The scheme, which is linked to the performance of the share price, was announced in 2019 and was originally meant to run for five years until 2024. A significant proportion of the group’s shareholders tried to block the deal in 2020, when 30% voted against it, while about 13% voted against last year. The deal replaced an earlier high-paying plan that also proved controversial.
The latest pay proposals had been criticised by the investor advisers Glass Lewis and Institutional Shareholder Services, and had prompted complaints from Ocado’s shareholder Royal London Asset Management (RLAM).
RLAM said it had serious concerns about the value creation plan, adding that it was an “example of how poorly designed incentive plans” could “lead to excessive awards for management”.
In a statement released after the annual meeting, Ocado said it was nevertheless going ahead with the pay plan.

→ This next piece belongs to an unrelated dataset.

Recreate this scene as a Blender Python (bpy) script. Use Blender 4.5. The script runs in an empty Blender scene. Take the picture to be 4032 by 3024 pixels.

It said the chair of its remuneration committee had undertaken an “extensive programme of engagement with our largest shareholders and representative bodies” in developing pay policy for the next three years.
“Many of our largest shareholders understood the strategic rationale for continuing to operate a non-standard, leveraged long-term incentive plan at Ocado and indicated their support for our proposals to extend the scheme beyond its original five-year term,” the company said, adding that investors had recognised the “challenges associated with recruiting internationally and competing for talent within the technology sector”.